Parece não haver dúvidas quanto à necessidade de ajustes no Plano Real, e as medidas restritivas da última semana atendem em parte às expectativas. Mas o fato de existir consenso quanto ao diagnóstico não é garantia de consenso ou tranquilidade na recepção das medidas.
O ministro da Fazenda, Pedro Malan, por exemplo, já está em campo criticando o que qualifica como "choradeira" do comércio. Mas para os principais afetados as medidas causam uma apreensão até certo ponto justificada. Especialmente para os pequenos lojistas, não se trata de calibrar margens de lucro ou simplesmente alterar planos de investimento ou de reposição de estoques. Essa sintonia fina será possível para os grandes, capazes até mesmo de continuar bancando com recursos próprios o giro de cheques pré-datados.
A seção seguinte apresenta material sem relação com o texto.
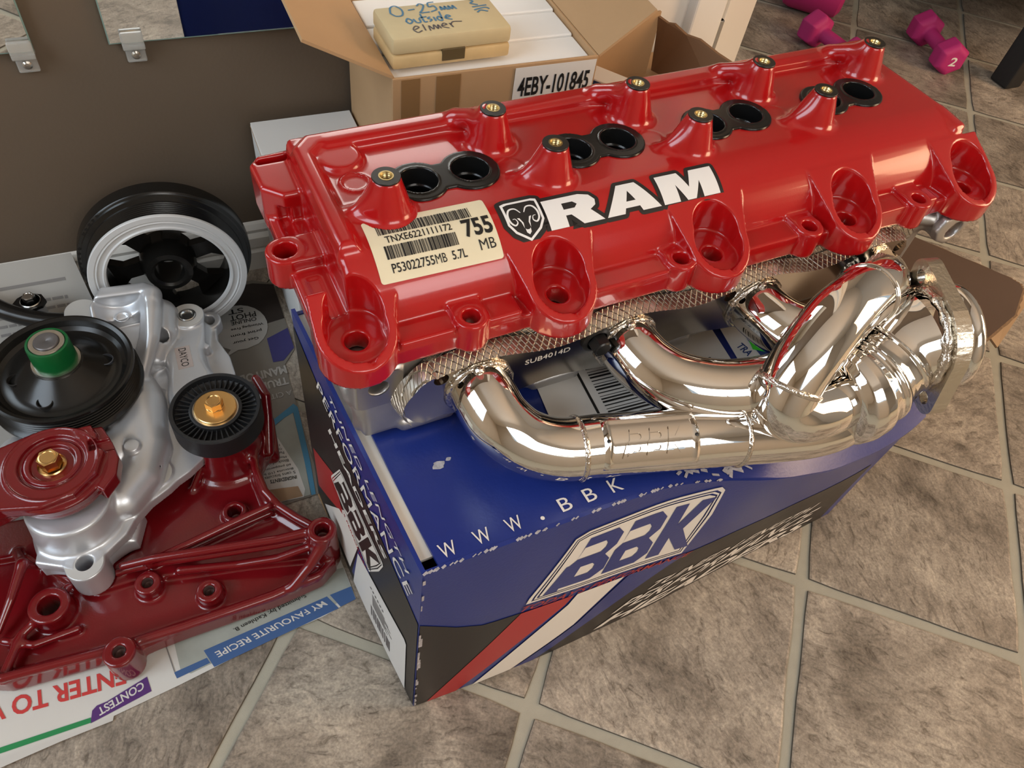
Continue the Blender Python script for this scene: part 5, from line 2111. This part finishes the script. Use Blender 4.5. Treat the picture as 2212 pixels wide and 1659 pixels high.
# thermostat housing: block with scooped face and rounded ridge
V.prism([(-122, 580), (-118, 650), (-106, 666), (-60, 662), (-50, 650), (-52, 625), (-68, 596), (-88, 566), (-108, 560)], 44, 80, 6, 'u', 4)
V.prism([(-117, 650), (-106, 668), (-62, 664), (-51, 651), (-55, 636), (-113, 634)], 60, 112, 5, 'u', 3)
V.path([(-60, 650, 102), (-64, 628, 99), (-71, 602, 92), (-86, 570, 80), (-94, 548, 68)], [11, 11.5, 11, 10, 8], 'u', 3)
V.path([(-54, 646, 78), (-58, 620, 74), (-70, 592, 66)], [14, 14, 10], 'u', 6)
V.path([(-113, 586, 78), (-116, 625, 92), (-113, 646, 102)], [6, 6, 7], 'u', 4)
V.cone((-100, 540, 112), (-92, 650, 119), 31, 26, 3, 's', 4)
V.torus((-92, 636, 93), 6.5, 1.2, 'u', .8)
V.cone((-131, 664, 44), (-131, 664, 86), 19, 17, 1.2, 'u', 4)
V.cone((-146, 668, 44), (-146, 668, 66), 14, 13, 2, 'u', 4)
# heater arm on the right
V.prism([(-50, 652), (-32, 660), (-14, 652), (-11, 630), (-17, 606), (-23, 590), (-23, 574), (-19, 556), (-23, 530), (-36, 510), (-66, 506), (-67, 540), (-62, 570), (-62, 594), (-46, 610), (-52, 632)], 48, 73, 8, 'u', 3)
V.cone((-31, 637, 50), (-31, 637, 76), 18.5, 17.5, 1.2, 'u', 2.5)
V.cone((-60, 609, 44), (-60, 609, 71), 15.5, 15, 1.2, 'u', 2.5)
V.path([(-8, 636, 66), (-12, 606, 64), (-14, 584, 62)], [8, 7, 6], 's', 3)
# holes
for x, y, z0, z1, r in ((-92, 459, 30, 70, 7.2), (-161, 386, 10, 70, 7.2), (-11, 641, 30, 70, 6.4), (-60, 609, 50, 90, 7.0), (-31, 637, 70, 90, 9.0)):
    V.cone((x, y, z0), (x, y, z1), r, r, .2, 's', .6)
# underside standing on the floor sheets
V.cone((-150, 600, 4.5), (-150, 600, 50), 40, 50, 2, 'u', 3)
V.cone((-60, 655, 4.5), (-60, 655, 50), 18, 22, 2, 'u', 3)
for x, y in ((-55, 486), (-73, 556), (-24, 548), (-20, 596), (-44, 594), (-46, 646)):
    V.cone((x, y, 50), (x, y, 56.3 if y < 560 else 67.5), 4.5, 4, .5, 'u', 1)
PUMP = V
on(V.build('pump_casting', M_silver, pmp), pmp)
d = MB(MM)
d.lathe([(0, 86.1), (16.2, 86.1), (16.0, 86.6), (0, 86.6)], 36, Matrix.Translation((-131, 664, 0)))
on(d.build('machined_face', M_silver_face, pmp), pmp)
for x, y, z, ro, ri in ((-31, 637, 76.2, 16.8, 9.5), (-60, 609, 71.2, 14.4, 7.4), (-92, 459, 57.2, 15.2, 7.6), (-161, 386, 55.2, 15.6, 7.6)):
    d = MB(MM)
    d.lathe([(ri, z - .4), (ri, z + .15), (ro, z + .15), (ro, z - .4)], 32, Matrix.Translation((x, y, 0)))
    on(d.build('machined_face', M_silver_face, pmp), pmp)
d = MB(MM)
d.lathe([(9, 74), (9, 77.0), (8, 77.6), (6.5, 77.4), (5.5, 75.4)], 28, Matrix.Translation((-31, 637, 0)))
d.prism([(5.6 * math.cos(math.radians(60 * k)), 5.6 * math.sin(math.radians(60 * k))) for k in range(6)], 72, 75.2, (), Matrix.Translation((-31, 637, 0)))
on(d.build('hex_socket_plug', M_steel, pmp, True, 30), pmp)
st = MB(MM).box((-51, 566, 72.9), (-36, 596, 73.4))
M_tag = mat('pinkish_tag', (0.47, 0.40, 0.37), 0.5)
st_o = on(st.build('maker_tag', M_tag, pmp), pmp)
P = Print().text('DAYCO', 0, 0, 25, 7.5, .0)
P.build('lettering_print', lambda u, w: Vector((-47.3 + w, 593.5 - u, 73.6)) * MM, M_ink, st_o)

# grooved pulley
PCX, PCY = -150.0, 567.0
TP = Matrix.Translation((PCX, PCY, 0))
pr_ = [(20, 121.5), (23, 121.5), (30, 117), (42, 108), (47, 105.5), (53, 105.5), (57, 108), (60, 113.5), (63.5, 115), (65.5, 114.5), (66, 112)]
z = 111.0
for k in range(6):
    pr_ += [(65.6, z), (62.2, z - 1.7), (65.6, z - 3.4)]
    z -= 3.5
pr_ += [(66.5, 89.5), (68.5, 88), (68.5, 85.5), (66, 84.5), (58, 86), (54, 98), (46, 101), (40, 104), (26, 114), (20, 117)]
pl = MB(MM)
pl.lathe(pr_, 96, TP, closed=True)
pul = on(pl.build('grooved_pulley', M_pulley, pmp, True, 28), pmp)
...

Ocorre que para parcela não desprezível de empresários de menor porte ou em regiões mais distantes dos centros econômicos do país as medidas do governo podem colocar em questão as suas possibilidades de sobrevivência. E chega a 48% do produto nacional a participação de micro, pequenas e médias empresas comerciais, segundo Gerson Gabrielli, da Confederação Nacional de Dirigentes Lojistas.
Entretanto, se o impacto maior e mais imediato será sobre os pequenos, é ilusão imaginar que as ondas do choque não venham a atingir outros setores e empresas de maior porte. Sobrepõe-se à dificuldade de ajustar a economia o desafio de manter um crescimento moderado, mas sem precipitar uma recessão.
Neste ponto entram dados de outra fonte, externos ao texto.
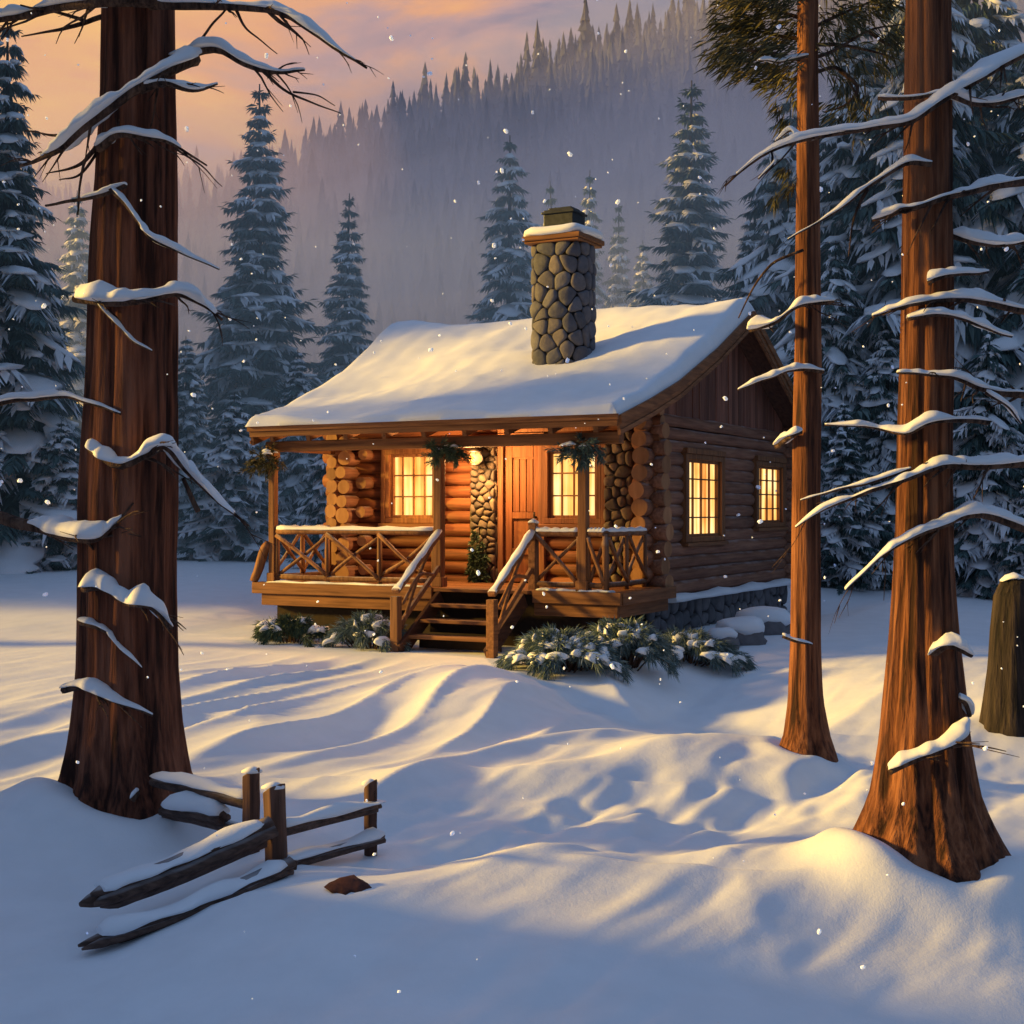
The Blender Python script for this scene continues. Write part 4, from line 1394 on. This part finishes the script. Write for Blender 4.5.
# door
d0, d1, _, dz1 = FRONT_OPEN[1]
m = MB()
m.box((d0 - .10, -.15, FL), (d0, .05, dz1)); m.box((d1, -.15, FL), (d1 + .09, .05, dz1)); m.box((d0 - .10, -.155, dz1 + .001), (d1 + .09, .05, dz1 + .12))
m.box((d0 - .11, -.13, dz1 + .13), (-.66, -.02, 3.2))
frm = m.build('door_frame', WOODZ, cabin, smooth=False, bevel=.01)
m = MB()
m.box((d0 + .004, -.06, FL + .015), (d1 - .004, -.01, dz1 - .004))
for (a, b, c, d) in ((0, .13, 0, 2.12), (.50, .622, 0, 2.12), (.13, .50, 1.93, 2.12), (.13, .50, .98, 1.08), (.13, .50, .42, .52), (.13, .50, 0, .14)):
    m.box((d0 + .005 + a, -.092, FL + .017 + c), (d0 + .001 + b, -.061, FL + .015 + d))
for k in range(3):
    m.box((d0 + .145 + k * .118, -.078, FL + 1.10), (d0 + .25 + k * .118, -.061, FL + 1.92))
door = m.build('door', DOORM, cabin, smooth=False, bevel=.006)
m = MB(); m.tube([(d0 + .55, -.09, FL + 1.02), (d0 + .55, -.15, FL + 1.02)], .016, 8); m.tube([(d0 + .55, -.15, FL + .94), (d0 + .55, -.15, FL + 1.10)], .014, 8)
m.build('handle', IRON, door)

# stone pillar by the door and stone corner
m = MB()
m.box((-2.86, -.18, FL), (-2.46, -.02, 3.1), 1)
cobbles(m, .44, 2.28, .17, 31, plane_map((-2.88, -.18, FL + .01), (1, 0, 0), (0, 0, 1), (0, -1, 0)), .06, .006, flat=.62)
cobbles(m, .18, 2.28, .18, 32, plane_map((-2.86, -.01, FL + .01), (0, -1, 0), (0, 0, 1), (-1, 0, 0)), .04, .008)
cobbles(m, .18, 2.28, .18, 33, plane_map((-2.46, -.19, FL + .01), (0, 1, 0), (0, 0, 1), (1, 0, 0)), .04, .008)
pil = m.build('stone_pillar', [STONEW, MORTAR], cabin)
m = MB()
m.box((-.56, -.16, FL), (-.15, -.04, 3.1), 1)
cobbles(m, .46, 2.3, .17, 37, plane_map((-.6, -.16, FL + .01), (1, 0, 0), (0, 0, 1), (0, -1, 0)), .06, .008)
m.build('stone_corner', [STONEW, MORTAR], cabin)
# heavy round log ends stacked at the front left corner
m = MB(); rg = random.Random(2)
for k, z in enumerate(np.arange(.9, 3.1, .235)):
    r = rg.uniform(.10, .135)
    m.tube([(-5.16 + rg.uniform(-.03, .03), -.42 + rg.uniform(-.06, .04), z), (-5.16, .0, z)], [r, r * .96], 14, 0, True, 1, wob=.08, seed=k)
    if k % 2 == 0:
        r = rg.uniform(.085, .11)
        m.tube([(-4.86, -.30 + rg.uniform(-.05, .03), z + .06), (-4.86, .0, z + .06)], [r, r], 14, 0, True, 1, wob=.08, seed=k + 9)
m.build('log_stack', [LOGS, ENDG], cabin)
m = MB()
for k, z in enumerate(np.arange(.85, 3.2, .25)):
    r = rg.uniform(.11, .14)
    m.tube([(.0, .02, z), (.36 + rg.uniform(-.05, .05), -.02, z)], [r, r], 14, 0, True, 1, wob=.08, seed=k)
    m.tube([(.05, .0, z + .12), (.05 + rg.uniform(-.04, .04), -.42 + rg.uniform(-.05, .05), z + .12)], [r * .95, r * .95], 14, 0, True, 1, wob=.08, seed=k + 20)
m.build('log_stack', [LOGS, ENDG], cabin)

# ------------------------------------------------------------------ porch lantern
lp = cab(-2.62, -.50, 2.72)
lan = empty('lantern', lp, -TH)
tag(lan, 'glowing iron lantern on the stone pillar beside the cabin door', 'lantern')
m = MB(); m.tube([(0, .17, .22), (0, .0, .26), (0, 0, .20)], [.012, .012, .01], 8); m.box((-.05, .14, .12), (.05, .165, .30)); m.build('bracket', IRON, lan)
m = MB()
for a in range(6):
    an = a * math.pi / 3; m.tube([(math.cos(an) * .075, math.sin(an) * .075, -.08), (math.cos(an) * .095, math.sin(an) * .095, .10)], .006, 6)
m.tube([(0, 0, -.10), (0, 0, -.08)], [.07, .085], 12)
m.build('cage', IRON, lan)
m = MB(); m.tube(spline([(0, 0, -.078), (0, 0, .0), (0, 0, .10)], 6), [.05, .085, .105, .112, .105, .09, .06], 16); m.build('glass', LAMP, lan)
m = MB(); m.tube([(0, 0, .102), (0, 0, .13), (0, 0, .19), (0, 0, .21)], [.115, .10, .035, .015], 14); m.build('cap', IRON, lan)
ld = bpy.data.lights.new('lantern_light', 'POINT'); ld.energy = 270; ld.color = (1.0, .52, .17); ld.shadow_soft_size = .10
lo = bpy.data.objects.new('lantern_light', ld); COL.objects.link(lo); lo.parent = lan; lo.location = (0.02, -.22, -.02)

# ------------------------------------------------------------------ evergreen bunches and shrubs
def bunch(name, loc, sx, sy, sz, label, n, needles, seed, cat='garland', L=.16, droop=.5):
    root = empty(name, loc, -TH); tag(root, label, cat, 'evergreen bunches tied under the porch eave')
    rg = random.Random(seed); m = MB(); s = MB()
    tw = MB()
    for k in range(n):
        d = Vector((rg.gauss(0, 1), rg.gauss(0, 1), rg.gauss(-.1, .8))).normalized()
        d = (d + Vector((0, -.2, -droop * .5))).normalized()
        c = Vector((rg.uniform(-.5, .5) * sx, rg.uniform(-.5, .5) * sy, rg.uniform(-.3, .3) * sz))
        e = c + Vector((d.x * sx, d.y * sy, d.z * sz)) * .45
        tw.tube([c, e], [.006, .003], 5)
        for q in range(5): needle_tuft(m, c.lerp(e, .2 + .2 * q), d, 7, L * .6, rg, .014, .6)
    m.build('needles', needles, root, smooth=False); tw.build('twigs', TWIG, root)
    for k in range(5):
        c = Vector((rg.uniform(-.4, .4) * sx, rg.uniform(-.5, .2) * sy, sz * rg.uniform(.1, .35)))
        s.pad([c + Vector((t * .04, 0, -abs(t) * .008)) for t in range(-2, 3)], [.012, .04, .05, .04, .012], [.01, .025, .03, .025, .01], 8, seed=k)
    s.build('snow', SNOW, root)


bunch('pine_garland', cab(-5.50, -1.99, 2.70), .40, .28, .44, 'fan shaped evergreen bunch at the top of the left porch post', 46, NEEDO, 1)
bunch('pine_garland', cab(-2.28, -2.0, 2.76), .46, .26, .30, 'evergreen bunch under the eave beside the middle porch post', 48, NEEDG, 2)
bunch('pine_garland', cab(-.12, -2.02, 2.74), .48, .30, .34, 'evergreen bunch at the top of the right porch post', 50, NEED, 3)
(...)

Ministros e outros membros da equipe econômica têm repetido incansavelmente que sua intenção é tão somente reduzir a marcha da economia, e não freá-la bruscamente. A situação da economia, entretanto, assemelha-se hoje a uma estrada sob névoa crescente. Até mesmo uma desaceleração cuidadosa corre o risco de criar um engavetamento, vitimando todos os que se dispuseram a apostar na estabilidade com crescimento.